Article 10: Delivery
•    Delivery takes place "ex factory / store / warehouse". This means that all costs are for the buyer.
•    The buyer is obliged to recieve the delivery of the goods at the moment that the seller delivers them to him or has them delivered, or at the time when these goods are made available to him in accordance with the agreement.
•    If the buyer refuses to receive the delivery or is negligent in providing information or instructions that are necessary for the delivery, the seller is entitled to store the item for the account and risk of the buyer.
•    If the goods are delivered, the seller is entitled to charge any delivery costs.
•    If the seller needs information from the buyer for the implementation of the agreement, the delivery time starts after the buyer or the online store has made this information available to the seller.
•    A delivery time specified by the seller is indicative. This is never a deadline.
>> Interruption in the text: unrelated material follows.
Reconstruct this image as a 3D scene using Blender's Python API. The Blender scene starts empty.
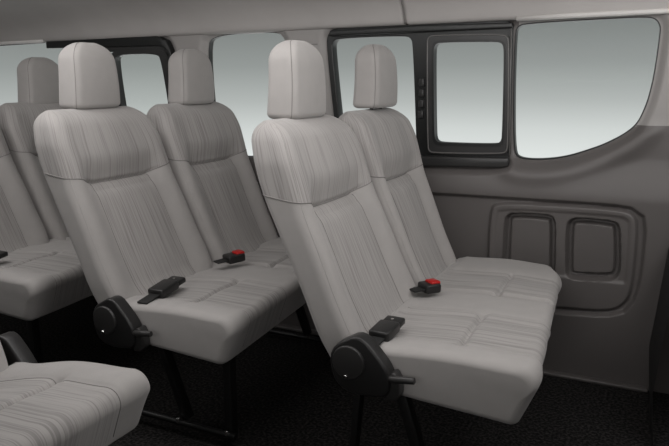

If the period is exceeded, the buyer must give the seller written notice of default.
•    The seller is entitled to deliver the goods in parts, unless the parties have agreed otherwise in writing or do not attribute independent value to partial delivery.

 

Article 11: Force majeure
•    If the seller cannot fulfill his obligations under the agreement due to force majeure, not in time or not properly, he is not liable for damage suffered by the buyer.
•    Force majeure means in any case any circumstance that the seller could not take into account at the time of entering into the agreement and as a result of which the normal performance of the agreement cannot reasonably be required by the buyer such as, for example, illness, war or danger of war, civil war and riot, molestation, sabotage, terrorism, energy failure, flood, earthquake, fire, company occupation, strikes, worker exclusion, changed government measures, transport difficulties, and other disruptions in the seller's company.
•    The parties also understand by force majeure that suppliers who are dependent on the seller for the performance of the agreement do not comply with the contractual obligations towards the seller, unless the seller can be blamed for this.
•    If a situation as referred to above occurs as a result of which the seller cannot fulfill his obligations towards the buyer, then those obligations will be suspended as long as the seller cannot meet his obligations. If the situation referred to in the previous sentence has lasted 30 calendar days, the parties have the right to dissolve the agreement in whole or in part in writing.
•    If the force majeure continues for longer than three months, the buyer has the right to terminate the agreement with immediate effect. Dissolution can only be done by registered letter.

 

Article 12: Liability 
•    Any liability for damage arising from or in connection with the implementation of an agreement is always limited to the amount that is paid out in the relevant case by the liability insurance policy / policies concluded. This amount is increased by the amount of the deductible according to the relevant policy. 
•    The seller's liability for damage resulting from intent or willful recklessness on the part of the seller is not excluded. 

 

Article 13: Applicable law 
•    Only Dutch law applies to this agreement between seller and buyer. The Dutch court has exclusive jurisdiction to hear the dispute. 
•    The applicability of the Vienna Sales Convention is excluded. 
•    If one or more provisions of these general terms and conditions are considered unreasonably onerous in legal proceedings, the remaining provisions will remain in full force.